Can A Spouse Be Disinherited?

Written By: Michael S. Haber

Summary:  New York provides a method to prevent
a person from completely disinheriting a spouse

1    Not All Marriages Made In Heaven

Most people provide in their wills for their spouses to receive much, if not all, of their
estates.  But, as you know, not every marriage is made in heaven – some are made in
                                    a decidedly less pleasant place.  And thus there are some 
                                     people who try to disinherit their spouses.

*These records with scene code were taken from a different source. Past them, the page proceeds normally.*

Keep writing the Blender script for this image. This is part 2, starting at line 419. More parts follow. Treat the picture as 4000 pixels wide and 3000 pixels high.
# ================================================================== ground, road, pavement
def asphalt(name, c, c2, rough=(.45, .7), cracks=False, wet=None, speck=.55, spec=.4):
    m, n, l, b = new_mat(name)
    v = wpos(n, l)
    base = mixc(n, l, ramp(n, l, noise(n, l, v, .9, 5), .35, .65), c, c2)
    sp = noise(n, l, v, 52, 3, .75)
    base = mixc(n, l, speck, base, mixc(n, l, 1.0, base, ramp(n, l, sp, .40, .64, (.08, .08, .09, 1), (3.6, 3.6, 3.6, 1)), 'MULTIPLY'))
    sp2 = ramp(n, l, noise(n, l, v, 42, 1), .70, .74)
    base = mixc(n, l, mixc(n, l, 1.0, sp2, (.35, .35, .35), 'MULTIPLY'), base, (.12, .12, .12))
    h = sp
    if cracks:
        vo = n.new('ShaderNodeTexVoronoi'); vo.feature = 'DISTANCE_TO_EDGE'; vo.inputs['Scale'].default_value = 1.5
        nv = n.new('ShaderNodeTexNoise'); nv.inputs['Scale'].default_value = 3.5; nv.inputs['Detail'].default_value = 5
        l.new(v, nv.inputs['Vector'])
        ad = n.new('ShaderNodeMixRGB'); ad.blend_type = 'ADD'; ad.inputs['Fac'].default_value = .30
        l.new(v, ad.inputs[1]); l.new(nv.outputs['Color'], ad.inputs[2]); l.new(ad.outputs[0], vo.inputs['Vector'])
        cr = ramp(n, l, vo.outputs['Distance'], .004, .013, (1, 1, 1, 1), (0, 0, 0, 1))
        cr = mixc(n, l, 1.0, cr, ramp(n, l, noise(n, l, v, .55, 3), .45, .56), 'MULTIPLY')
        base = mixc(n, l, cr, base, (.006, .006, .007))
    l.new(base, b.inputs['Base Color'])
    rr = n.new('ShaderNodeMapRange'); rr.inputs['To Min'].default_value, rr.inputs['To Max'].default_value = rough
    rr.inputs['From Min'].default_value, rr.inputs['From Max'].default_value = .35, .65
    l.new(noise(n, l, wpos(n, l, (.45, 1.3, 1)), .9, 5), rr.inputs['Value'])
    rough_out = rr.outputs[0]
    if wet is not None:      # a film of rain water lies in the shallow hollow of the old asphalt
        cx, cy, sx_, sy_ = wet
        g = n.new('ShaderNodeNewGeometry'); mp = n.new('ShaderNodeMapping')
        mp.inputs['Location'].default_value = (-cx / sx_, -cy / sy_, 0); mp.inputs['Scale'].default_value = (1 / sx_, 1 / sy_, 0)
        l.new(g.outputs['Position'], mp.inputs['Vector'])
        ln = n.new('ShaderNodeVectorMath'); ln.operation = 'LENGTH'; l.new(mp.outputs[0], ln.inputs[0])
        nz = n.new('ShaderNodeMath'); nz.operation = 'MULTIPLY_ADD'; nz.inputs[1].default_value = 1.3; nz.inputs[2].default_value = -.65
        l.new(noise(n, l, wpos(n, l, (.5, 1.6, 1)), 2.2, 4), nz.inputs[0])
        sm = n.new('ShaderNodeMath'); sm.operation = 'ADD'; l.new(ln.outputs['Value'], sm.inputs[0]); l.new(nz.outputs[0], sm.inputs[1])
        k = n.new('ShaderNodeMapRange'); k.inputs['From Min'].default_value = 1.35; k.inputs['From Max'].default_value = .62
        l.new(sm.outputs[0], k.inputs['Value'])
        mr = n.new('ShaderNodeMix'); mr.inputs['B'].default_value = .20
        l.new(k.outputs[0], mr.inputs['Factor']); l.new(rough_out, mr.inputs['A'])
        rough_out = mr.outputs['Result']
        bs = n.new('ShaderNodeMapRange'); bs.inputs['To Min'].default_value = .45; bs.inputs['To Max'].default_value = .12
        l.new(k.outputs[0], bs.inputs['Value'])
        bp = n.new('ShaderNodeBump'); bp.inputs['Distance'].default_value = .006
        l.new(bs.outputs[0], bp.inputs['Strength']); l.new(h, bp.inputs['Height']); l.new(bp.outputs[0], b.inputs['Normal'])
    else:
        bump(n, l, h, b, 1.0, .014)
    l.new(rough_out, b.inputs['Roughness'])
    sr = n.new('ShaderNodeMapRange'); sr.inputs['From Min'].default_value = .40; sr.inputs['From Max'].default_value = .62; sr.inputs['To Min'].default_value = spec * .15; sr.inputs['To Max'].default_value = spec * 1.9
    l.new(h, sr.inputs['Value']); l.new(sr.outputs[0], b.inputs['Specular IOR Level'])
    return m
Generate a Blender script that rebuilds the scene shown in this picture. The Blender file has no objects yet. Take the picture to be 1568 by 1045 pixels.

                          2    NY Law Provides For 1/3 To Spouse

                                                            New York, like most states, tries to prevent one from leaving his
                                    or her spouse completely out of the estate.  New York's statute
                                     says that a spouse must be awarded the greater of $50,000 or
                                    one third of the estate.  That means that if the estate is worth
                                    $150,000 or less, the spouse will receive $50,000, and more 
                                    than that if the estate is valued at greater than $150,000.   This
                                    law has traditionally been known as the “widow’s right of
                                    election,” but has been modernized so that the statute is now
                                    gender-neutral, referring instead to the “surviving spouse.”  The
                                    current statute was enacted more than 20 years ago.

3    How To Exercise The Right

To exercise the spouse’s right to receive his or her “elective share,” a notice of election must be filed and served within six months of the time that the court appointed an executor (or, in cases in which there is no will, an administrator), but in any event within two years of the death of the spouse.  [Even if there is no will, a decedent may have tried to set up his or her finances in a way in which there were joint accounts with, or beneficiary designations of, persons other than the surviving spouse.

4    Marital Separation As One Example

In my own experience, one situation in which the right of election is often exercised is where the spouses were separated at the time of the decedent’s death, but the divorce had not as yet been finalized or even started.  A mere separation (in the absence of an agreement stating otherwise) will not by itself waive the right of election.

5    Recommendation

It is strongly recommended that one engage an attorney to handle this, especially because missing the deadline can potentially be very costly.